Öte yandan seçilmiş, yemin etmiş ama Meclise girememiş milletvekilleri iktidarın şu anda uygulamakta olduğu savaş politikasına karşı ortak tavır almalı, yeni meclisin acilen toplanması için baskı yapmalı, millî iradeye sahip çıkmalıdırlar. Türkiye’nin demokratik, barışçı kamuoyu, aklı başındaki herkes, içine sürüklendiğimiz vahim gidişata dur demek için, kim nerede ne imkânı varsa, yazıyla, sözle, kitlesel barışçı mitinglerle, gereğinde arkadaşını, komşusunu ikna ederek, uyararak AKP-MHP saldırısına karşı çıkmalı; parti, örgüt, ideoloji ayrımı gözetmeksizin antidemokratik iktidar ve ortakları meşruiyete davet edilmelidir.
Tahriklere kapılmamak, iktidara koz vermemek, barış söyleminden ve talebinden vazgeçmemek, barışı barışçı yöntemlerle savunmak gerekiyor. Bu konuda Demirtaş’ın, AKP iktidarının ve stepnesi MHP’nin provokasyonlarını boşa çıkaran soğukkanlı tutumundan örnek almalıyız.
Bu ülkede varlık nedenlerini kan, savaş, ölüm üzerine kurmuş iflah olmaz bölücüler var. Bunların başında vatan bölünüyor çığlıkları atanlar, bölücü Kürtler fobisini yayanlar, bu fobiyi sömürerek güç ve oy devşirenler geliyor.
Asıl bölücüler; Kürt siyasi hareketi, hele de HDP değil, 6 milyondan fazla oy almış, 80 milletvekili çıkarmış bir partiyi yok sayanlar, Meclis dışına itmeye çalışanlar, kapatılması çağrısı yapanlar, besleme medyalarıyla ürettikleri yalanları yayanlar, “onlar-bizler” ayrımını dillerinden düşürmeyenler, 6 milyon seçmenin iradesini yok sayan, nüfusun yüzde 20’sini ayrımcılığa uğratanlardır. AKP’dir, MHP’dir, şoven ulusalcı siyasetlerin sahipleri ve AKP’nin eteğine sarılmış Kürt “caş”larıdır.

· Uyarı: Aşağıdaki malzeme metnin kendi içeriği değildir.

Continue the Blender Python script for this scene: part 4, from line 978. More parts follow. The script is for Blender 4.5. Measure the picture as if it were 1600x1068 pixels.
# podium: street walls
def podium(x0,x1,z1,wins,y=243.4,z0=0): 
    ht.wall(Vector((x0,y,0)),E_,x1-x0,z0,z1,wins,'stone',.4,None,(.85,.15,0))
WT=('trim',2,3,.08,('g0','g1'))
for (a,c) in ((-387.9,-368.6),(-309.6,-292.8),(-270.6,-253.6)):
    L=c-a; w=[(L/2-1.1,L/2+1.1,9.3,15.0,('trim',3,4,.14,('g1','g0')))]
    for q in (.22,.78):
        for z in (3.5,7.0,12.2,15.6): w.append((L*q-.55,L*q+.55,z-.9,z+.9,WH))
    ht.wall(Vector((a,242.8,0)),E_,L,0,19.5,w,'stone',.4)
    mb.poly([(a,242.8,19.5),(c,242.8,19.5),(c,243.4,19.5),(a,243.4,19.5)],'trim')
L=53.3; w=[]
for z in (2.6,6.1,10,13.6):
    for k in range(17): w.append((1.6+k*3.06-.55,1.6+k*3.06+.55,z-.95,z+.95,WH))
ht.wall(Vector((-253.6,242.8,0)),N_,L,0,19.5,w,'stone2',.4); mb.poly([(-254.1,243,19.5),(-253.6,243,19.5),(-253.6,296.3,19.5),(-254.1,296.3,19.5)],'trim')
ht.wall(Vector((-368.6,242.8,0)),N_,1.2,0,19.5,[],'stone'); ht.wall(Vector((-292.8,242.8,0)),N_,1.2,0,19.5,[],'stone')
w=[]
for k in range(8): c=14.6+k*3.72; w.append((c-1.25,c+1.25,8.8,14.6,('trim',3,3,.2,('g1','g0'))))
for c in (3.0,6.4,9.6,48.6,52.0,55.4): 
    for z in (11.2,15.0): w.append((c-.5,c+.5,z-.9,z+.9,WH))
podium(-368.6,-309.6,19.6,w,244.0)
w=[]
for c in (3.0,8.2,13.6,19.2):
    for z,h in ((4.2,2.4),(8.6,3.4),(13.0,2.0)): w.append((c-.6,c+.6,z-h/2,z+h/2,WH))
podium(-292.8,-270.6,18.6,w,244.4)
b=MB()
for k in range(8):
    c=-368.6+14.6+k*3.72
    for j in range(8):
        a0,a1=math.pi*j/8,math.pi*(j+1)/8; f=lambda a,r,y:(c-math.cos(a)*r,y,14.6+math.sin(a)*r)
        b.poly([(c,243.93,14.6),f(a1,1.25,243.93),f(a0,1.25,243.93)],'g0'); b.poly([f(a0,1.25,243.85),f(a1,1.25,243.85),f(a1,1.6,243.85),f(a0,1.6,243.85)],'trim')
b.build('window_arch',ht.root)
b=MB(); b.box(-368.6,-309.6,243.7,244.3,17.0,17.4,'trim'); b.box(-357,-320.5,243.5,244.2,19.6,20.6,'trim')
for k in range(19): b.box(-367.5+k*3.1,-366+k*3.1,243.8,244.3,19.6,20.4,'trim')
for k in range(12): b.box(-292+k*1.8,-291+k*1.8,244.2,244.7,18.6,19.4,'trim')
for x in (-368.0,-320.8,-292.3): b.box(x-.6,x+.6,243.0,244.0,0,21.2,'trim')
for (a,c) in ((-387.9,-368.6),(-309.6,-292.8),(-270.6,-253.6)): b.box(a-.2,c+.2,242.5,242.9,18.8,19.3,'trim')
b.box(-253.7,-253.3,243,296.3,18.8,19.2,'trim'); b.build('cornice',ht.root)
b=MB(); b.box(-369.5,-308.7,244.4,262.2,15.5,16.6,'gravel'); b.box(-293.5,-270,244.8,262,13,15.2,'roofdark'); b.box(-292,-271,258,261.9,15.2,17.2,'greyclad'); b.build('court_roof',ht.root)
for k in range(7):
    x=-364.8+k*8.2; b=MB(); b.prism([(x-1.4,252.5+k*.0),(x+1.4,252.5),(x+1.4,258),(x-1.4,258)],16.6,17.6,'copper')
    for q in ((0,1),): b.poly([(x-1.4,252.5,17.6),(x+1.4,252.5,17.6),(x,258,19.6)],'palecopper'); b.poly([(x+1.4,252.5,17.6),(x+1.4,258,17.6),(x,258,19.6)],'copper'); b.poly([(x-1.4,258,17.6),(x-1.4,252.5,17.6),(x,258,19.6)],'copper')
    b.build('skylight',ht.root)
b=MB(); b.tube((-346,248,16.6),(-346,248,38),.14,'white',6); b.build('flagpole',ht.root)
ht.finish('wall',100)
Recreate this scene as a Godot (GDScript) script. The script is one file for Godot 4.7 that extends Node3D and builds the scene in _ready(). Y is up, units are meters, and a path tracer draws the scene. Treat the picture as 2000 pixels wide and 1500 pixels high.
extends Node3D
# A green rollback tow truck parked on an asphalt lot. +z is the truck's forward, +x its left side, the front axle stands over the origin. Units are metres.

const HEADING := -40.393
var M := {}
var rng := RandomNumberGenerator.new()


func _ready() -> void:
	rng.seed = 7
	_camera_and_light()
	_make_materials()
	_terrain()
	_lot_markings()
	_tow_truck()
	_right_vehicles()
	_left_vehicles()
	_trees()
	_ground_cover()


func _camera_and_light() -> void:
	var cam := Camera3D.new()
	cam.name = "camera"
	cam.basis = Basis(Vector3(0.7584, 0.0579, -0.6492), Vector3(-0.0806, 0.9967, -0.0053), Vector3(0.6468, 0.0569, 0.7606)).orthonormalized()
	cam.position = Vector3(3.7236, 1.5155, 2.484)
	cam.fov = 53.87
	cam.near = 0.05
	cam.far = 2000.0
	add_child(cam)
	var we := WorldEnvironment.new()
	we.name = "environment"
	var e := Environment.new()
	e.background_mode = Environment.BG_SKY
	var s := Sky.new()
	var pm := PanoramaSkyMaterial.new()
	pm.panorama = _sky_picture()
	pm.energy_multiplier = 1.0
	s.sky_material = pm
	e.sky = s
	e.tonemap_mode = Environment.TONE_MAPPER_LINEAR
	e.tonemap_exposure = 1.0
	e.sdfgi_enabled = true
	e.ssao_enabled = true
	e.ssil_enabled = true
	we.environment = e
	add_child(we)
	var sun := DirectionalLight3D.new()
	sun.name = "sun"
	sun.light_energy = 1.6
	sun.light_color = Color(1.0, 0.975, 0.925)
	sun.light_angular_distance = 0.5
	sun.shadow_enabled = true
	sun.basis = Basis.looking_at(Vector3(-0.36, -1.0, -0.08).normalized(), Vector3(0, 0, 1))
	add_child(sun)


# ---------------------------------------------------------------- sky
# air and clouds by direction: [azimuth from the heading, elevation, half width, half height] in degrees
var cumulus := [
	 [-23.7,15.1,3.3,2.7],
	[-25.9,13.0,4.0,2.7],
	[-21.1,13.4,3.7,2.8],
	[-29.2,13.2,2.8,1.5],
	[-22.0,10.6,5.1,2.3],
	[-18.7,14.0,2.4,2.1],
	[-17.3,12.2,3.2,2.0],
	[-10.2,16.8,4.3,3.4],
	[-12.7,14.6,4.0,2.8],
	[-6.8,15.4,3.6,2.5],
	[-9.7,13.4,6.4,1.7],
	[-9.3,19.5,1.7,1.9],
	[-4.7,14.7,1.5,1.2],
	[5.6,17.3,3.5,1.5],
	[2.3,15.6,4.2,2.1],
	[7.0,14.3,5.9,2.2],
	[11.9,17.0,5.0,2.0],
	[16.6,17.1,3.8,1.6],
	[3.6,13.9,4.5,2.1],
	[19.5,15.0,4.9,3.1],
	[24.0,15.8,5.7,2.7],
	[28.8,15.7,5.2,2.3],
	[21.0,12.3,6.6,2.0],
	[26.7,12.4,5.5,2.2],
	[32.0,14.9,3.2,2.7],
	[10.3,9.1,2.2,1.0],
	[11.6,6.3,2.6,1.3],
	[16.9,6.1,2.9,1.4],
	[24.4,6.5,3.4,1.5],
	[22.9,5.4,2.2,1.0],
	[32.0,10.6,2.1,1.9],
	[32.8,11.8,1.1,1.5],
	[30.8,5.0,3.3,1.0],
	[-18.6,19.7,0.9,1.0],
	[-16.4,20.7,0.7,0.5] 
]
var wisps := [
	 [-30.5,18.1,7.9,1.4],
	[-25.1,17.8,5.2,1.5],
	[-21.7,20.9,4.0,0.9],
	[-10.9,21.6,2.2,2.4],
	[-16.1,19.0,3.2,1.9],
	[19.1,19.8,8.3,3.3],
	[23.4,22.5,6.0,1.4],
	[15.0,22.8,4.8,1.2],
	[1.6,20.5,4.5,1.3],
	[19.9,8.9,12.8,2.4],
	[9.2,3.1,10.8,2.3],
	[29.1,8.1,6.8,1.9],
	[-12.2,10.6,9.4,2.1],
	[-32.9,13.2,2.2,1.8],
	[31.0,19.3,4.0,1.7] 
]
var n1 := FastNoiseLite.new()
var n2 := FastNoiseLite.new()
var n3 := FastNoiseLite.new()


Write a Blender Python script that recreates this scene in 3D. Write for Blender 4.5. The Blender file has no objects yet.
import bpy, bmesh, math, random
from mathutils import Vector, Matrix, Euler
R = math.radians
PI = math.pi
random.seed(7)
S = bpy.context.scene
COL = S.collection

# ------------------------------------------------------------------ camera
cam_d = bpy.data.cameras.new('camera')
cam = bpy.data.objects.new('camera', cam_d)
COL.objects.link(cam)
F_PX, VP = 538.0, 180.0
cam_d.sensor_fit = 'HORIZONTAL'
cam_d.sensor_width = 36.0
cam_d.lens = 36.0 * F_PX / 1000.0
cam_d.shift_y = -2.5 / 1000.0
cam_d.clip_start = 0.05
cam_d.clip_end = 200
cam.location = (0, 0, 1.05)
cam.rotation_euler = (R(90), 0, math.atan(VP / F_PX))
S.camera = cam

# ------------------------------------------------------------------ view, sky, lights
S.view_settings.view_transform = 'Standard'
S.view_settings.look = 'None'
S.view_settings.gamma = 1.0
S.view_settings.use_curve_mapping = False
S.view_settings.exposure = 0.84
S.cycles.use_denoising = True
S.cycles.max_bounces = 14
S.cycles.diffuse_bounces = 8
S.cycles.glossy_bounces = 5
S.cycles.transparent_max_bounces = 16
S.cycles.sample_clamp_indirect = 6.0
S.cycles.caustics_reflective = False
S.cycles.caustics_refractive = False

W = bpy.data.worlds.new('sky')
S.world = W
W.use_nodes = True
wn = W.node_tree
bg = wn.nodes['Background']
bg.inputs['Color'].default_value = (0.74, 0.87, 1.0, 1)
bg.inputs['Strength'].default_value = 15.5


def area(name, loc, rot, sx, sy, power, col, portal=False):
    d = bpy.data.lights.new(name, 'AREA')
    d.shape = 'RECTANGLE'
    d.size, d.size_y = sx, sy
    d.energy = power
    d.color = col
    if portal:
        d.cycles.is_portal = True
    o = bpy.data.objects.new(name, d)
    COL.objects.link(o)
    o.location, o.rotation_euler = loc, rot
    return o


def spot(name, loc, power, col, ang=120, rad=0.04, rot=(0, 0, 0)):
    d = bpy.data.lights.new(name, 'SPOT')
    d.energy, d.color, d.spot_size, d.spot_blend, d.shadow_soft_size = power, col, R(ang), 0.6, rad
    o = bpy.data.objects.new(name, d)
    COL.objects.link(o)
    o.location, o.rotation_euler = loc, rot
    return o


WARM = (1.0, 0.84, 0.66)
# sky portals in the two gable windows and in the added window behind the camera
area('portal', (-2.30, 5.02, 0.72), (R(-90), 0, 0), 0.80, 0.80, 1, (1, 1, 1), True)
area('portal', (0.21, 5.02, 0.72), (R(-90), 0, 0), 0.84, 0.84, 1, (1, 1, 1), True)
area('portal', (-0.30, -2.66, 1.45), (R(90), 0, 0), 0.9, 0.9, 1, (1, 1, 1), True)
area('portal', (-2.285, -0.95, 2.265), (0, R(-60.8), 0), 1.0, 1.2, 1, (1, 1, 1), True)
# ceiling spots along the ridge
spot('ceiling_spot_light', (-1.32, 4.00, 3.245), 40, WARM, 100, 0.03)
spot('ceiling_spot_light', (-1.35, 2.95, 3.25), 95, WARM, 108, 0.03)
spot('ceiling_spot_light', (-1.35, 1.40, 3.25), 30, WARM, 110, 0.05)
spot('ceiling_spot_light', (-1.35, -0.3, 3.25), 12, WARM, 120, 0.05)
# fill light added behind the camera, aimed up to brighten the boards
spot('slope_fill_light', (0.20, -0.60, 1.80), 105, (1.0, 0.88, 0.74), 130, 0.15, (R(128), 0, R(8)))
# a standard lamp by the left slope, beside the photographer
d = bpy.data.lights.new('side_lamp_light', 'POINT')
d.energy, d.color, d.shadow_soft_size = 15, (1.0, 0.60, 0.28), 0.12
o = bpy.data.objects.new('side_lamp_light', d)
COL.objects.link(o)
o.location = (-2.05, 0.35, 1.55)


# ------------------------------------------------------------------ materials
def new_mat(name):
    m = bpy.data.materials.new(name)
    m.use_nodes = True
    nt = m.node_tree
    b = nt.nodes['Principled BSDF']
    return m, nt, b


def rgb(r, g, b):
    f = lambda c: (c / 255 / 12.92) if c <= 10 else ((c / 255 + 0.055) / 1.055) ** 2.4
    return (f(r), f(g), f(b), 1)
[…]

Vatan karpuz gibi bölünmez, insanların yürekleri bölünür, ayrışır. Gerçek bölücüler bu yürek ayrışmasını körükleyenlerdir. Belki farkında değiller, belki pek güzel farkındalar ama işlerine gelmiyor; Türkiye partisi olmaya çalışan HDP çizgisi bölünmenin önündeki tek engel, halkların gönüllü birliğinin tek garantisi. Bu yüzden de HDP’nin yıpratılmasını engellemekte herkes için yarar var.